Hi, I was debugging a problem and got confused into gmfn, gpfn, mfn. There are 4 addresses when running a VM on arm (a) Guest Virtual (b) Guest Physical (c) IPA (d) Real Physical. MFN is AFAIK is (d). Not able to map gmfn and gpn to (a)(b)(c). Can someone please explain -- Regards -mj
On Fri, 2013-10-04 at 18:16 +0530, Mj Embd wrote:> Hi, > > I was debugging a problem and got confused into gmfn, gpfn, mfn. > > There are 4 addresses when running a VM on arm > (a) Guest Virtual > (b) Guest Physical > (c) IPA > (d) Real Physical. > > MFN is AFAIK is (d). Not able to map gmfn and gpn to (a)(b)(c).I think you mean s/gpn/gfn/? AIUI gmfn and gfn are used interchangeably to refer to what the guest thinks of as real-physical, on ARM which always uses hardware second stage paging that would always be IPA. On x86 PV gmfn/gpn would be actually real physical, while for an HVM guest with hardware paging it would be the x86 equivalent of IPA (whatever that is called). That said, not all code is consistent about this sort of thing so YMMV. Ian.
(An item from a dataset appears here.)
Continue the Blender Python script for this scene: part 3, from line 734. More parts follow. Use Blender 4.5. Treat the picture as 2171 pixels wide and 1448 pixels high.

At 18:16 +0530 on 04 Oct (1380910571), Mj Embd wrote:> Hi, > > I was debugging a problem and got confused into gmfn, gpfn, mfn. > > There are 4 addresses when running a VM on arm > (a) Guest Virtual > (b) Guest Physical > (c) IPA > (d) Real Physical. > > MFN is AFAIK is (d). Not able to map gmfn and gpn to (a)(b)(c).On ARM, MFN is (d); GFN is (c) (== (b) too, I think). GMFN and GPFN are older terms that aren''t consistently used, and we really ought to get rid of them. Please don''t use them in new code. On ARM they''ll also mean (c). Tim.